EXERCISE DIRECTIONS: Reproduce the material that follows, please, but only from its first line to the line containing "copy_tree(proto[cc], (a, b, 0), R(-31", inclusive.

AVAILABLE DATA:

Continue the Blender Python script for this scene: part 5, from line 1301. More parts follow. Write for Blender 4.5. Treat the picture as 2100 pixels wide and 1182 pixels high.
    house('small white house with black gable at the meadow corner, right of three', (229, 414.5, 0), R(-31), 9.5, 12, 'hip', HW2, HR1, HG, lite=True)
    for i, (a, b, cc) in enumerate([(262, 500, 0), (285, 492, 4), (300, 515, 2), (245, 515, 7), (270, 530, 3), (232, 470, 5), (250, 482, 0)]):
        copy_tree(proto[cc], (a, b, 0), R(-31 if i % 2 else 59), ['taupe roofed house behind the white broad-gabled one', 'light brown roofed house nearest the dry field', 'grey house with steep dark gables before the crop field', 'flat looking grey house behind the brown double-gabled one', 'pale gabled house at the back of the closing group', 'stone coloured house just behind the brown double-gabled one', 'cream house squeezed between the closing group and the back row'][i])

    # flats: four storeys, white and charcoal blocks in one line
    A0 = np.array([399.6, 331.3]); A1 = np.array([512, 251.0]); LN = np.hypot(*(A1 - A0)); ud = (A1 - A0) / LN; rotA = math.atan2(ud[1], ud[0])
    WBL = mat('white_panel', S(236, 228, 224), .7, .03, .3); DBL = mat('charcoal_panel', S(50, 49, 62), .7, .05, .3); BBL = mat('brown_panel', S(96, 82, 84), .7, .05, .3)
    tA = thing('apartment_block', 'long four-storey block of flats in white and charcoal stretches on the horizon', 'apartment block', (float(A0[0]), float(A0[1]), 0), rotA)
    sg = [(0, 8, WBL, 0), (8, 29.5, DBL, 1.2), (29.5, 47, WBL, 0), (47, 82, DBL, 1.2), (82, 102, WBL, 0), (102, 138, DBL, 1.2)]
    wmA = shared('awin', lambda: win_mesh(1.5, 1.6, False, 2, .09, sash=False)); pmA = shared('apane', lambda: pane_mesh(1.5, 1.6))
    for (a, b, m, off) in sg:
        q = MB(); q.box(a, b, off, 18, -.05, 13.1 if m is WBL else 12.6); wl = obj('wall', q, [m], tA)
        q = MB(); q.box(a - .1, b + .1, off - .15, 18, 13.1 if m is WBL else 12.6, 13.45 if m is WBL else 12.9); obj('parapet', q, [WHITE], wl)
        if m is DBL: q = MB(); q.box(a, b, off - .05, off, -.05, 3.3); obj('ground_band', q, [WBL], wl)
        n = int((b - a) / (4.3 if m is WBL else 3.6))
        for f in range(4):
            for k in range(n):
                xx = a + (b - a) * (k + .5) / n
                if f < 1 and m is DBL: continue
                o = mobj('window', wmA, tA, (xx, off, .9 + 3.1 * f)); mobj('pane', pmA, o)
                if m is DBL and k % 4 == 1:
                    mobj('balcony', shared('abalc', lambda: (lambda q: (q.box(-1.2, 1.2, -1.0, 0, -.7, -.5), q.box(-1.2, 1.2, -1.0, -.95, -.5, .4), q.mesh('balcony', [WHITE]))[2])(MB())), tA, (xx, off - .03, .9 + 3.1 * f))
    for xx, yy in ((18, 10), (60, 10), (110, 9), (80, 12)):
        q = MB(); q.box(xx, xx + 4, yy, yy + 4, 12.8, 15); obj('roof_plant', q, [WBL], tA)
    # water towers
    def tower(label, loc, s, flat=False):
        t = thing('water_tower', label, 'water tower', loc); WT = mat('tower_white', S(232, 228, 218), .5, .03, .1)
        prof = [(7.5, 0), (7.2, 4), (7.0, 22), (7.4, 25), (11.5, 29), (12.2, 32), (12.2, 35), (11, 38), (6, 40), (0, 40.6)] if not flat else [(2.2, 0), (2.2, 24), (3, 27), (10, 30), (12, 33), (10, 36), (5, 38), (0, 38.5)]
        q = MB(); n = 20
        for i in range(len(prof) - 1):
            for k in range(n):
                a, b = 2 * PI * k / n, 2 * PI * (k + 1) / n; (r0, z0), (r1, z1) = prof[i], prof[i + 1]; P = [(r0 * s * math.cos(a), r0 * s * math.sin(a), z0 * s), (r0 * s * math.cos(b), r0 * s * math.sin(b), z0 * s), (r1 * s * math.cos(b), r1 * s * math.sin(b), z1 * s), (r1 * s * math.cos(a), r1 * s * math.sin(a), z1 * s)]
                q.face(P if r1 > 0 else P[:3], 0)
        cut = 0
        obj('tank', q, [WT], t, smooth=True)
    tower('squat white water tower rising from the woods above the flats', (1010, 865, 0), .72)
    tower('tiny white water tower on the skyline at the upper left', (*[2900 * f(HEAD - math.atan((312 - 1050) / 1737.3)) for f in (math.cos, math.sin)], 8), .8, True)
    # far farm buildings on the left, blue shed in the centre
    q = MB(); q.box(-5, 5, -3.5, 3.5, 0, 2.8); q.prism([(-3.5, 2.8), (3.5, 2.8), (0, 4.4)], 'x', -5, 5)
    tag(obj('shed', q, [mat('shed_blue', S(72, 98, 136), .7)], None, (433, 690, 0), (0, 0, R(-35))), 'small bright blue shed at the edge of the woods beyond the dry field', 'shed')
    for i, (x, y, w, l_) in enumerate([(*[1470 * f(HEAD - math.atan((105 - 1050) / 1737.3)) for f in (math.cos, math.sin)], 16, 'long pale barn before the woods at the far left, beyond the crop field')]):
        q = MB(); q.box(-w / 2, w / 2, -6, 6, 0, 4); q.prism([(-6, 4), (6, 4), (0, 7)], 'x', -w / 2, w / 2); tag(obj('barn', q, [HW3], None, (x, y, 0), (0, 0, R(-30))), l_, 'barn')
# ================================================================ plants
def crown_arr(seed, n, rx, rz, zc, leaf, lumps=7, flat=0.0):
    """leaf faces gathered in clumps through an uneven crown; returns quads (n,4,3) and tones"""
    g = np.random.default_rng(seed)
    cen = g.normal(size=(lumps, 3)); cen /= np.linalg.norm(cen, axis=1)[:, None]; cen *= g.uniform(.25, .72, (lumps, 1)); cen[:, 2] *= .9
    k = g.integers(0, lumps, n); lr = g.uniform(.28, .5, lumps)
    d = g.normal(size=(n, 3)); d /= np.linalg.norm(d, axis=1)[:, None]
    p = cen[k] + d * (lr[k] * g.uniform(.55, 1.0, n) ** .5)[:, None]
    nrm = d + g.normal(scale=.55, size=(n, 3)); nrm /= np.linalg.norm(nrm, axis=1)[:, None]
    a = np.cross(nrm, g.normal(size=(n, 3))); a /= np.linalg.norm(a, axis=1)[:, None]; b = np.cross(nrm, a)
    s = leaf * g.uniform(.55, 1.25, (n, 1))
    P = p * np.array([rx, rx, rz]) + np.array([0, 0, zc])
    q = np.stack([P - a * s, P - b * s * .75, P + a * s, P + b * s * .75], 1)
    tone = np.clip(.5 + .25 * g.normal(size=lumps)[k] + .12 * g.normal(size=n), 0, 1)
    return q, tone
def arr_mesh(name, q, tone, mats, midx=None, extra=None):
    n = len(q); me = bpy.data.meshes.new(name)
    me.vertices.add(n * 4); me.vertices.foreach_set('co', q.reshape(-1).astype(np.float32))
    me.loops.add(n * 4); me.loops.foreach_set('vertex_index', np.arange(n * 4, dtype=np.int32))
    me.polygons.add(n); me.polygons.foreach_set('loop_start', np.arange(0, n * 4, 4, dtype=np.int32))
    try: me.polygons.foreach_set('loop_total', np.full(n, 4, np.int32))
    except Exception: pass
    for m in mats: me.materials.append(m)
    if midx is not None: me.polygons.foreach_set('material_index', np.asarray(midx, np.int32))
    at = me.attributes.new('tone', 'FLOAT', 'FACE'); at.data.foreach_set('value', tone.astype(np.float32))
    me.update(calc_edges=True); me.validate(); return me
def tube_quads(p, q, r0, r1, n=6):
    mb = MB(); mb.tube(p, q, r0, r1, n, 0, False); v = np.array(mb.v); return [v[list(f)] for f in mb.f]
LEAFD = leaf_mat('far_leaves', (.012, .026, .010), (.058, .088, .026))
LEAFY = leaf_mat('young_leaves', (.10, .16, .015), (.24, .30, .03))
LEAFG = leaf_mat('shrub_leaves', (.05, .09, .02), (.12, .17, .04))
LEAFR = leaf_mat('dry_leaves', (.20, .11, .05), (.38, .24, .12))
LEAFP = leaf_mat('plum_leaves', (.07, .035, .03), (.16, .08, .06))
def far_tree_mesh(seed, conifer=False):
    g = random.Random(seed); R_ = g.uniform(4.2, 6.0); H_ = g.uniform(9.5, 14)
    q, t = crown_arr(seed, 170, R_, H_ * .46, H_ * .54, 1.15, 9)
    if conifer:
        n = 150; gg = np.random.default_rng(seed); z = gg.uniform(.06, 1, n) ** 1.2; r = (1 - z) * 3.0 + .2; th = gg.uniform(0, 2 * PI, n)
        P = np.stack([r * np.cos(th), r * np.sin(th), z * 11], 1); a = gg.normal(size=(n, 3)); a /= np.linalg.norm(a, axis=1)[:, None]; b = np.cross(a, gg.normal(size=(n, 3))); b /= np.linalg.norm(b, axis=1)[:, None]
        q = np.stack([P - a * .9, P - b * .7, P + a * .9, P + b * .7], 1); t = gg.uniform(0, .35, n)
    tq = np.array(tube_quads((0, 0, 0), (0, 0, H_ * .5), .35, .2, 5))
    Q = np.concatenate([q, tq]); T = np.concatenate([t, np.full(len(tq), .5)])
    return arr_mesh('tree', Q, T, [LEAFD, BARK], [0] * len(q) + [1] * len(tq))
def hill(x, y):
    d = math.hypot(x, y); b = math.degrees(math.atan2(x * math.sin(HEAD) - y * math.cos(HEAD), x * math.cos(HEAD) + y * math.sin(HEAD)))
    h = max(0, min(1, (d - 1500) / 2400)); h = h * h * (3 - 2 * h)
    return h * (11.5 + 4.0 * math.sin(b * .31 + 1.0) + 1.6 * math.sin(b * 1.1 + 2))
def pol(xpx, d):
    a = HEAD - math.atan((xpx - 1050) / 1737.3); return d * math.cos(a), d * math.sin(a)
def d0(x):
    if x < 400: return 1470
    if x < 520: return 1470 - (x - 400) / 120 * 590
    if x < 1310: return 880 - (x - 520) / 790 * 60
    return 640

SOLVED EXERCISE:
Continue the Blender Python script for this scene: part 5, from line 1301. More parts follow. Write for Blender 4.5. Treat the picture as 2100 pixels wide and 1182 pixels high.
    house('small white house with black gable at the meadow corner, right of three', (229, 414.5, 0), R(-31), 9.5, 12, 'hip', HW2, HR1, HG, lite=True)
    for i, (a, b, cc) in enumerate([(262, 500, 0), (285, 492, 4), (300, 515, 2), (245, 515, 7), (270, 530, 3), (232, 470, 5), (250, 482, 0)]):
        copy_tree(proto[cc], (a, b, 0), R(-31 if i % 2 else 59), ['taupe roofed house behind the white broad-gabled one', 'light brown roofed house nearest the dry field', 'grey house with steep dark gables before the crop field', 'flat looking grey house behind the brown double-gabled one', 'pale gabled house at the back of the closing group', 'stone coloured house just behind the brown double-gabled one', 'cream house squeezed between the closing group and the back row'][i])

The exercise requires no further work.